'Connecting with people': The quest for common ground on climate change
It's the question that's been hanging over the climate change debate since the beginning: how do you talk about the problem with people who think you're wrong?
Start by focusing on what unites us rather than what divides us, said atmospheric scientist Katharine Hayhoe.
"That is a lot easier said than done, because it seems like our entire public discourse these days is built on what divides us, on the tiny fraction of what we disagree on," Hayhoe, director of the Climate Science Center at Texas Tech University in Lubbock, Texas, told The House in an interview recorded in mid-December.
"Whereas most of us, if we actually sat down and had a genuine conversation, we would agree that we want to help other people, we want to do what's right. We're just disagreeing over how to get that done.
"Connecting with people on what we share — whether it is our faith, the sense of the place where we live, the things that we value, the activities that we participate in — is key to having positive conversations that are constructive, that actually end up in a place where we can agree on solutions, rather than ending up with both of our heads exploding."
Hayhoe and Mark Jaccard, who teaches in the School of Resource and Environmental Management at Vancouver's Simon Fraser University, spoke to host Chris Hall about specific steps governments and private citizens ought to take right now to fight climate change.
Jaccard said a strategy to put a price on carbon, such as Canada's carbon tax, is an economically efficient way to reduce emissions. So is regulation, he added.
"Most of the heavy lifting around the world is not done with carbon pricing," Jaccard said. "It's done with regulation."
From Ontario to British Columbia to California to Scandinavia, regulations can be economically efficient, he said.
"And so, the good news is that we don't need to have silly fights over the exactly correct policy."
Debriefing democracy with Donald Savoie
Donald Savoie has been thinking and writing about democracy and public administration in Canada for decades. He says he sees his 2019 book Democracy in Canada: The Disintegration of Our Institutions as his magnum opus.
In the 492-page book, Savoie — the Canada Research Chair in public administration at the University of Moncton and author of many other books — argues Canada's representative democracy is confronting significant challenges as it enters 2020. Chief among those challenges, he said, is the federal government's growing inability to create and articulate policies that resonate in all regions of the country.

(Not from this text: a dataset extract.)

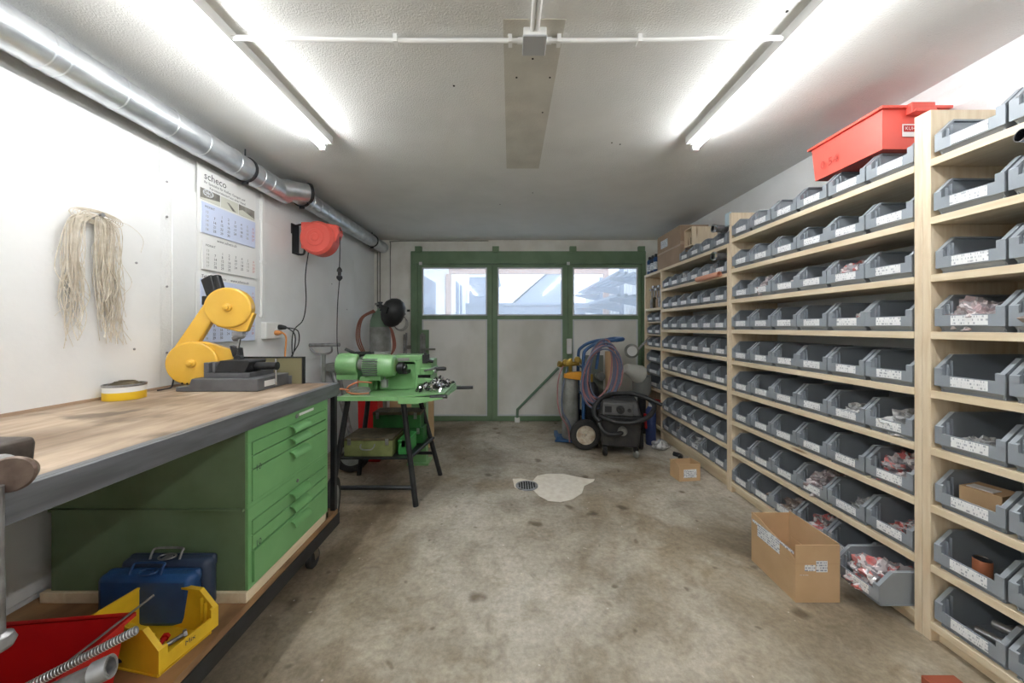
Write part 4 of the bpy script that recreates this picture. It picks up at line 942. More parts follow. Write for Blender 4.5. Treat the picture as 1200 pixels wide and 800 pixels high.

Savoie's book leaves no stone unturned, examining the state of the judiciary, the media and the federal bureaucracy in the early 21st century.
But despite the headwinds facing Canada in the coming decade, Savoie said that Canadians still enjoy the benefits of one of the most solid democracies anywhere in the world.
"Look south of the border. I think no Canadian would want to trade places with (the) system they have, and certainly their party leaders," Savoie told The House in a pre-recorded interview taped in mid-December.
"We are a pretty tolerant society. We still have a deep respect for the law. We would like our Parliament to work better. We know there are flaws in the way we operate, in the way our system operates and the way our institutions operate.
"We know and we see the flaws. We know we could do better, but when we compare to Britain, the U.S., we stand in pretty good shape.
"I just want to make it better."
Meet the U.K.'s 'loneliness minister'
You might not see loneliness as a problem for governments to tackle, but the woman assigned that task on behalf of the U.K. government said she sees her new role "touching a chord" with people across the United Kingdom.
Baroness Diana Barran was re-appointed to the position in December following the Conservative Party's sweeping election victory. She is the second person to hold the job, which was created in 2018 by then-prime minister Theresa May after a U.K. government study found that nearly nine million Britons were suffering from loneliness — an emotional state many doctors say is linked to serious health conditions.
"When you mention it, people absolutely light up, and they always tell you their story of either what's happening in their community to help with loneliness or where there's a group of hidden lonely people that I've missed and I need to go and talk to," Barran told The House in an interview taped in mid-December.
"I absolutely understand why people might have reservations about it, but in terms of addressing loneliness, we do need a number of government departments to get involved. I'm sure it's no different in Canada than it is here. Unless you have somebody who is actively encouraging that involvement, it can get lost.
"At the risk of stating the obvious, the same person can be both lonely and have huge things to offer, so I genuinely believe that it adds real value in terms of how we can respond. And it definitely is touching a human chord in the people I speak to."